____ Records for this exercise

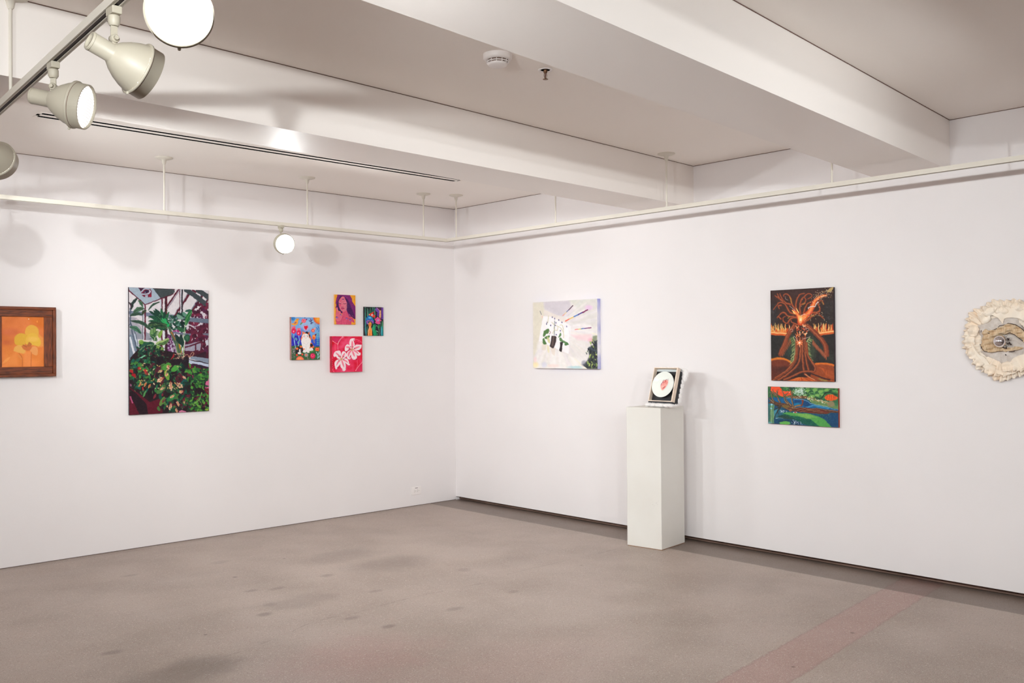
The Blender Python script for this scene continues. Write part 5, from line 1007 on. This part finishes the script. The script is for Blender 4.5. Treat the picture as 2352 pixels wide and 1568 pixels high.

________
____ Records for this exercise

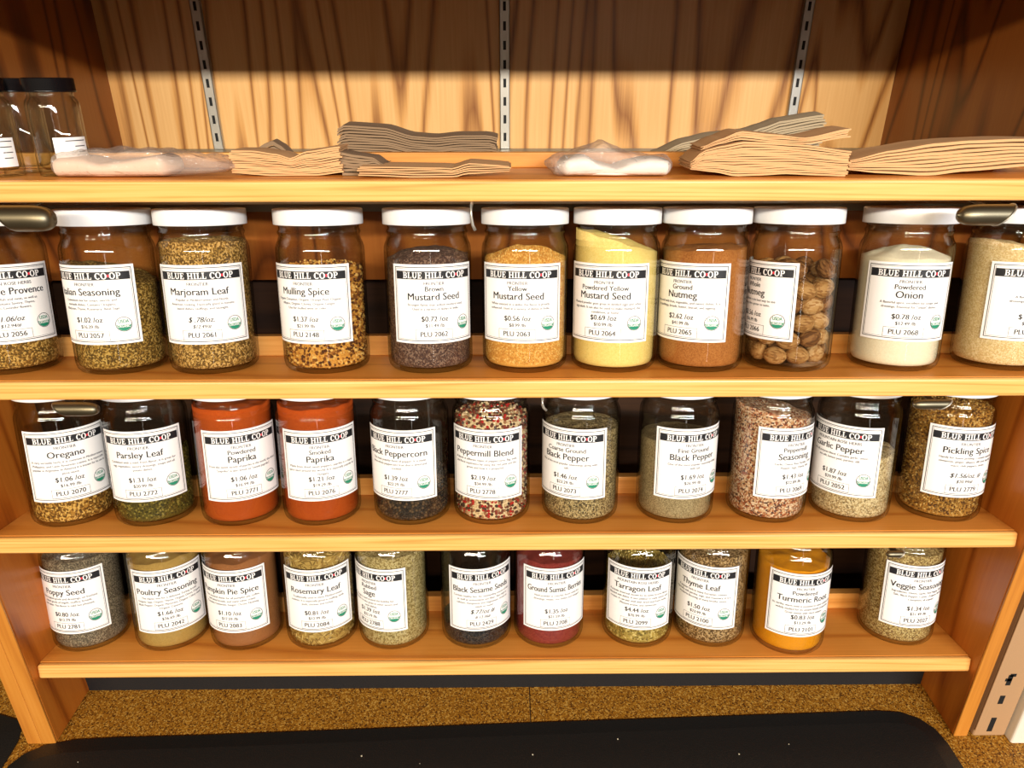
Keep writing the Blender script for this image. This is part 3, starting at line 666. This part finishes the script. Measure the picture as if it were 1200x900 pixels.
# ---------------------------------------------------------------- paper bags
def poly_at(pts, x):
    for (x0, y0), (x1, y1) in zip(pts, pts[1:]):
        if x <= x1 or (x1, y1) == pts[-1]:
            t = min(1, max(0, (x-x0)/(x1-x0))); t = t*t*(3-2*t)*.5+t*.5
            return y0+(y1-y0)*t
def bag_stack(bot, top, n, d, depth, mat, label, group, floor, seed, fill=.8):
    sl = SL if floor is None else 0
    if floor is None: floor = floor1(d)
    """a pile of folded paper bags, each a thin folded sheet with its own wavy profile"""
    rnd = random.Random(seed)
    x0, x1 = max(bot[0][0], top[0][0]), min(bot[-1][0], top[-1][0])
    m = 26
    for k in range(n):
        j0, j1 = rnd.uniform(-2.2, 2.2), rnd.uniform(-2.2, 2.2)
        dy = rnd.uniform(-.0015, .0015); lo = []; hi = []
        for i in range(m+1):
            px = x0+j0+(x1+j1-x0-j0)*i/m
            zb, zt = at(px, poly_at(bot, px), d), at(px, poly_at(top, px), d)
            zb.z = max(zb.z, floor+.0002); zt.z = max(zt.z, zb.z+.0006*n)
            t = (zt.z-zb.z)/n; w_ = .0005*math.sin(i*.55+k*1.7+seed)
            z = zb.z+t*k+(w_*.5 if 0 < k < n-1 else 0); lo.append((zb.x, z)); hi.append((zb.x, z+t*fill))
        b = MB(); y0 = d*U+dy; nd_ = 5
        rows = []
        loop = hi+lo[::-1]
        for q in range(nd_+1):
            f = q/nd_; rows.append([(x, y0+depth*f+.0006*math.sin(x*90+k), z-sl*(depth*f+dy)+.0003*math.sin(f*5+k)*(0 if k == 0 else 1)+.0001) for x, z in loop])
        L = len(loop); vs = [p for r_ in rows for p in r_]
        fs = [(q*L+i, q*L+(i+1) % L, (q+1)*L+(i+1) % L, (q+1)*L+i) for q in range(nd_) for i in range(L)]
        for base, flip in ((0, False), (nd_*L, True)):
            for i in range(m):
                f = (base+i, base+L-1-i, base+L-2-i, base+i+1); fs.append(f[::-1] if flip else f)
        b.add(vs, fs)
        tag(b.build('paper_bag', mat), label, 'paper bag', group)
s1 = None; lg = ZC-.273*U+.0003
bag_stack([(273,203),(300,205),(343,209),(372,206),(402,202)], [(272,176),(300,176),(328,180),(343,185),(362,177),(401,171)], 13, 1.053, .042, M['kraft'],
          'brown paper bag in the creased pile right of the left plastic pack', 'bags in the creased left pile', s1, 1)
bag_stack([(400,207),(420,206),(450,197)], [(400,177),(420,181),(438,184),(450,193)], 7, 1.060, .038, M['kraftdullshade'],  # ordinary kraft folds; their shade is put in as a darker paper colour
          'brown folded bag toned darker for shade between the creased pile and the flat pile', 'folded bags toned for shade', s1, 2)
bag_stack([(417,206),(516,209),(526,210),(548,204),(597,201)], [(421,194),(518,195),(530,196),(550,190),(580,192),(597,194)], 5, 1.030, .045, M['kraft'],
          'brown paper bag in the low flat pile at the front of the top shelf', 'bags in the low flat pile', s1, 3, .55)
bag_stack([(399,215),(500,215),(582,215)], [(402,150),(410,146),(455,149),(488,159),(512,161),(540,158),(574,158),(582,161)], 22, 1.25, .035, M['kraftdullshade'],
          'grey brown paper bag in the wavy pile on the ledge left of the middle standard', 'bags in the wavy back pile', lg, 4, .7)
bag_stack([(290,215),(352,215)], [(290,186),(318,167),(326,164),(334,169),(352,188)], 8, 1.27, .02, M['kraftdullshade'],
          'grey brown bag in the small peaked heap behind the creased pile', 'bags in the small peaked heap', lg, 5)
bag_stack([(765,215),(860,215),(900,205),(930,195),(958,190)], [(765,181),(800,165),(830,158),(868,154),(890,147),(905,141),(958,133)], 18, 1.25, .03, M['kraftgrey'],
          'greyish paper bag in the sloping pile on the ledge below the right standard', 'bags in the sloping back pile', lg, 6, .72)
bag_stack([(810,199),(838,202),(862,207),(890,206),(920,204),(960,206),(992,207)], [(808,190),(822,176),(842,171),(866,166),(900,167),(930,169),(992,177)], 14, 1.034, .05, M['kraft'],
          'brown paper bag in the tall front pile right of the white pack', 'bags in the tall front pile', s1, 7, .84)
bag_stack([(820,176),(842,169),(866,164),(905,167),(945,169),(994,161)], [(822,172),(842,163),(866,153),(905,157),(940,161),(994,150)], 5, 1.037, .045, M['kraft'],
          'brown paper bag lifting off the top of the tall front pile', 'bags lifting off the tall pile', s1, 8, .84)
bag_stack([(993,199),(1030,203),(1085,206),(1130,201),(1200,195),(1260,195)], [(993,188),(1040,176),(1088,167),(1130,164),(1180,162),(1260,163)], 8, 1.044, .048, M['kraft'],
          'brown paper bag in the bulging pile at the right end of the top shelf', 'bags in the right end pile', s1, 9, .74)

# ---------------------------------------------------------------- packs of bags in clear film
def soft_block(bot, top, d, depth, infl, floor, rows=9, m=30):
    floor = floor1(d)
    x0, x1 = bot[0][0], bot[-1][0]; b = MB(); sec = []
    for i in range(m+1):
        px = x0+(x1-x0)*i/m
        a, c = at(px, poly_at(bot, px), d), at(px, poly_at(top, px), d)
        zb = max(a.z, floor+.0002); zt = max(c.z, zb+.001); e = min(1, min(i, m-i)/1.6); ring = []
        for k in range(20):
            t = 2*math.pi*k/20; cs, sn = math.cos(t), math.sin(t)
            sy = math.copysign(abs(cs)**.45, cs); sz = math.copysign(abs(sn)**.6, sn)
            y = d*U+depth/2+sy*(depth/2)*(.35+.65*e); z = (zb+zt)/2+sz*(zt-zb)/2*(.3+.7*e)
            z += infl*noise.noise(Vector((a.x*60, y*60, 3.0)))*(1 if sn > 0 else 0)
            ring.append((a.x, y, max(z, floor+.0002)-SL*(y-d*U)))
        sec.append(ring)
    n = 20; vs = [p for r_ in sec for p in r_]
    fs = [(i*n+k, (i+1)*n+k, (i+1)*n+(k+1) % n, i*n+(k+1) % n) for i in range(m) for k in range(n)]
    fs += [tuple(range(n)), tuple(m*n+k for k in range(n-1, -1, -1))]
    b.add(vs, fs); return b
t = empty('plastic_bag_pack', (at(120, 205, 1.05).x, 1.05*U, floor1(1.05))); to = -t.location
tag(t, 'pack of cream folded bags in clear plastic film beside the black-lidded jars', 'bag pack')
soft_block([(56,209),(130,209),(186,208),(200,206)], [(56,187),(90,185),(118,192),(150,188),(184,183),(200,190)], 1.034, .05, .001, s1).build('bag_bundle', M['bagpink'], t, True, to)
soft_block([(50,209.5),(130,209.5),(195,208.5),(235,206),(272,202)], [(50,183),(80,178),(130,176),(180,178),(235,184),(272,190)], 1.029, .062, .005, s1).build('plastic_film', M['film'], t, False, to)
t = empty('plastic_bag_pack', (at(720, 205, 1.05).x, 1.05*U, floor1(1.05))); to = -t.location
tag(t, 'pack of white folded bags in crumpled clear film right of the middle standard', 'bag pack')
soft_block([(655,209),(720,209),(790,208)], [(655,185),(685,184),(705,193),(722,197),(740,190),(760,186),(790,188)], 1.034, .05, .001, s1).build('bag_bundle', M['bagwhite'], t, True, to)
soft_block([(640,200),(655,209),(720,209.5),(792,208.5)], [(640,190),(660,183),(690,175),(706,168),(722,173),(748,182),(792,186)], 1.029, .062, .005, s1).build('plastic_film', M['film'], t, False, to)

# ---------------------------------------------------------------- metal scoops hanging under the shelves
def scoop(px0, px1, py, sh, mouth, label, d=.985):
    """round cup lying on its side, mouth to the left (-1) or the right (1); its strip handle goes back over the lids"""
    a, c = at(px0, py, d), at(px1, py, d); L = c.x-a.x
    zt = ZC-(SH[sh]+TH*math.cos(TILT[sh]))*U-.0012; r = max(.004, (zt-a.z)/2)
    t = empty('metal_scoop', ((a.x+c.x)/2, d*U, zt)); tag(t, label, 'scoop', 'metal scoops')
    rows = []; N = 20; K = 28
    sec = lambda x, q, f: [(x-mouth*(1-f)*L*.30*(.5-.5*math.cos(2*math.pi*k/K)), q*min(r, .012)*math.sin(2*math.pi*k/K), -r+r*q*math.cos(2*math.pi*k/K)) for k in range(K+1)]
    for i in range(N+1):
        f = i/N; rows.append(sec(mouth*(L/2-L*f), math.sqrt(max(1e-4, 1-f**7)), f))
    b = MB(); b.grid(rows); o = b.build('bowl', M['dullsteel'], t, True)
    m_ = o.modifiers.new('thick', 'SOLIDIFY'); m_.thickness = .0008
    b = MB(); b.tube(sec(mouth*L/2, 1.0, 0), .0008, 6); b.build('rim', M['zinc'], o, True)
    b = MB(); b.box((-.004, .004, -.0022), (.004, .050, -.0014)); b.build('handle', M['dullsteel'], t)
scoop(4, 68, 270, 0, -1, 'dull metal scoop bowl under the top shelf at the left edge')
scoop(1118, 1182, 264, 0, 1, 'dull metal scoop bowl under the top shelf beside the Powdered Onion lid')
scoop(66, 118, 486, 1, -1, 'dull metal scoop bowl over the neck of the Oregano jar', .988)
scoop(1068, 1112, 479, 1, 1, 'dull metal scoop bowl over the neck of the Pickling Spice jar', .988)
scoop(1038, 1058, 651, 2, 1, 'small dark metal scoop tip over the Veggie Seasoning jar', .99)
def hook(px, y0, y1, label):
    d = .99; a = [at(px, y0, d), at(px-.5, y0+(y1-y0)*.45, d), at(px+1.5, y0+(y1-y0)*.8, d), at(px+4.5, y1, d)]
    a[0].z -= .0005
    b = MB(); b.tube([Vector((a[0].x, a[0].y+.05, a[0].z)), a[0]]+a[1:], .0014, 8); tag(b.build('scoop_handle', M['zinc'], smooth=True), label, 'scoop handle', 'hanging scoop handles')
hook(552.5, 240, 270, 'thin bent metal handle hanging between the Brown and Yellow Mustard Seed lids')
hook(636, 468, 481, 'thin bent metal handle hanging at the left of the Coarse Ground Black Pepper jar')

________

• What is required: Give nothing but the number of lines containing the string "script".

• The response: 2